[Recorded data]
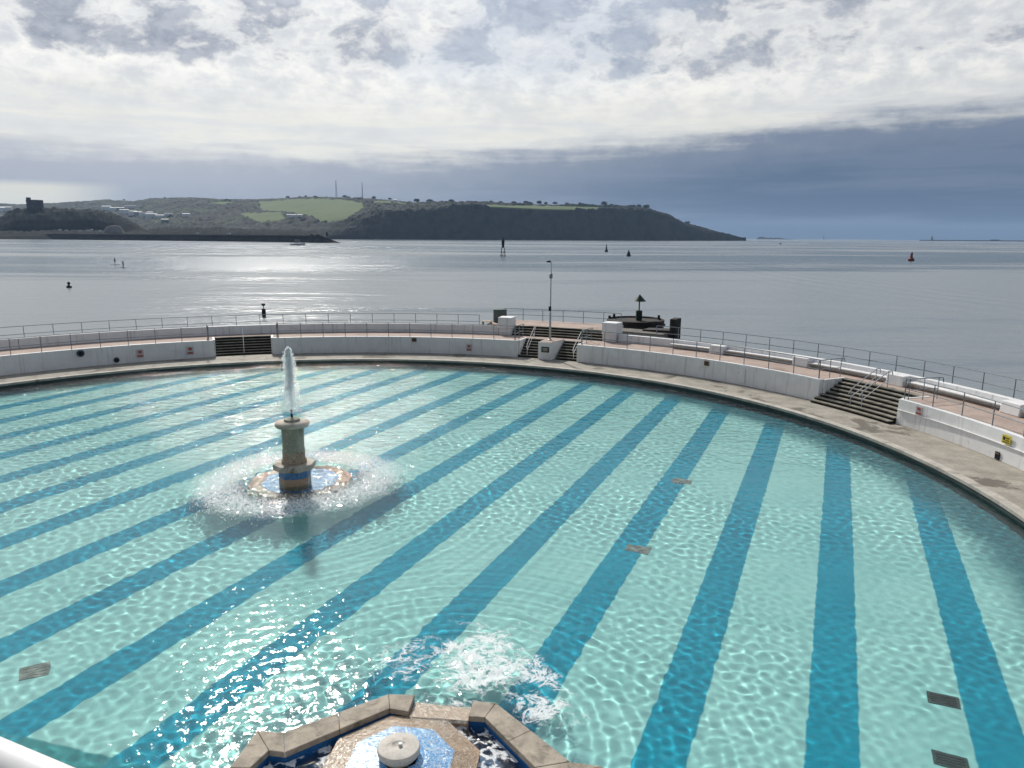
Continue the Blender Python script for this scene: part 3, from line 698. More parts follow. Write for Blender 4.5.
# water of the basin and the sheet running over the mosaic
mt, g = new_mat('running_water')
P = g.pos()
h1 = g.noise(P, 5.0, 4, .6, .8); nm = g.bump(h1, .10)
fr_ = g.node('ShaderNodeFresnel'); g.put(fr_.inputs[0], one_ior(g)); g.put(fr_.inputs['Normal'], nm)
gl = g.node('ShaderNodeBsdfGlossy'); gl.inputs['Roughness'].default_value = .06; g.put(gl.inputs['Normal'], nm)
tr = g.node('ShaderNodeBsdfTransparent'); g.put(tr.inputs[0], (.93,.97,.98))
mx = g.node('ShaderNodeMixShader'); g.l.new(fr_.outputs[0], mx.inputs[0]); g.l.new(tr.outputs[0], mx.inputs[1]); g.l.new(gl.outputs[0], mx.inputs[2])
df = g.node('ShaderNodeBsdfDiffuse'); g.put(df.inputs[0], (.78,.82,.84))
e1 = g.voro(g.vmul(P, (1,1,.2)), 4.2, 'DISTANCE_TO_EDGE'); nz = g.noise(P, 2.4, 5, .7, .9)
fm = g.m('MULTIPLY', g.ss(g.m('ADD', nz, g.m('MULTIPLY', e1, -.45)), .43, .52), .8)
mx2 = g.node('ShaderNodeMixShader'); g.l.new(fm, mx2.inputs[0]); g.l.new(mx.outputs[0], mx2.inputs[1]); g.l.new(df.outputs[0], mx2.inputs[2]); out(g, mx2.outputs[0])
MT['running'] = mt
mt2, g = new_mat('thin_water_film')
P = g.pos(); nm = g.bump(g.noise(P, 9.0, 4, .6, .5), .05)
fr_ = g.node('ShaderNodeFresnel'); g.put(fr_.inputs[0], one_ior(g)); g.put(fr_.inputs['Normal'], nm)
gl = g.node('ShaderNodeBsdfGlossy'); gl.inputs['Roughness'].default_value = .08; g.put(gl.inputs['Normal'], nm)
tr = g.node('ShaderNodeBsdfTransparent'); g.put(tr.inputs[0], (.96,.98,.98))
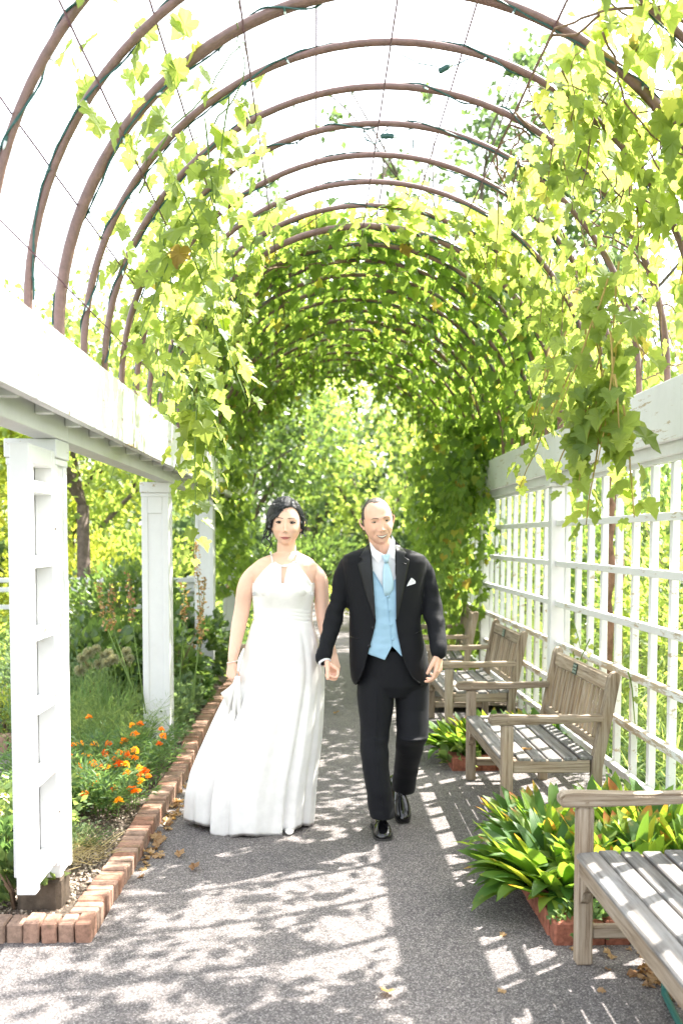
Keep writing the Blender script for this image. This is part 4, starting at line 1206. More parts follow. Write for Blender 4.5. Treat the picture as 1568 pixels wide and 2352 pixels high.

Your instructions.
All the records need to be repeated exactly, with the images dropped.

Solution to this problem.
Continue the Blender Python script for this scene: part 3, from line 698. More parts follow. Write for Blender 4.5.
# water of the basin and the sheet running over the mosaic
mt, g = new_mat('running_water')
P = g.pos()
h1 = g.noise(P, 5.0, 4, .6, .8); nm = g.bump(h1, .10)
fr_ = g.node('ShaderNodeFresnel'); g.put(fr_.inputs[0], one_ior(g)); g.put(fr_.inputs['Normal'], nm)
gl = g.node('ShaderNodeBsdfGlossy'); gl.inputs['Roughness'].default_value = .06; g.put(gl.inputs['Normal'], nm)
tr = g.node('ShaderNodeBsdfTransparent'); g.put(tr.inputs[0], (.93,.97,.98))
mx = g.node('ShaderNodeMixShader'); g.l.new(fr_.outputs[0], mx.inputs[0]); g.l.new(tr.outputs[0], mx.inputs[1]); g.l.new(gl.outputs[0], mx.inputs[2])
df = g.node('ShaderNodeBsdfDiffuse'); g.put(df.inputs[0], (.78,.82,.84))
e1 = g.voro(g.vmul(P, (1,1,.2)), 4.2, 'DISTANCE_TO_EDGE'); nz = g.noise(P, 2.4, 5, .7, .9)
fm = g.m('MULTIPLY', g.ss(g.m('ADD', nz, g.m('MULTIPLY', e1, -.45)), .43, .52), .8)
mx2 = g.node('ShaderNodeMixShader'); g.l.new(fm, mx2.inputs[0]); g.l.new(mx.outputs[0], mx2.inputs[1]); g.l.new(df.outputs[0], mx2.inputs[2]); out(g, mx2.outputs[0])
MT['running'] = mt
mt2, g = new_mat('thin_water_film')
P = g.pos(); nm = g.bump(g.noise(P, 9.0, 4, .6, .5), .05)
fr_ = g.node('ShaderNodeFresnel'); g.put(fr_.inputs[0], one_ior(g)); g.put(fr_.inputs['Normal'], nm)
gl = g.node('ShaderNodeBsdfGlossy'); gl.inputs['Roughness'].default_value = .08; g.put(gl.inputs['Normal'], nm)
tr = g.node('ShaderNodeBsdfTransparent'); g.put(tr.inputs[0], (.96,.98,.98))
Keep writing the Blender script for this image. This is part 4, starting at line 1206. More parts follow. Write for Blender 4.5. Treat the picture as 1568 pixels wide and 2352 pixels high.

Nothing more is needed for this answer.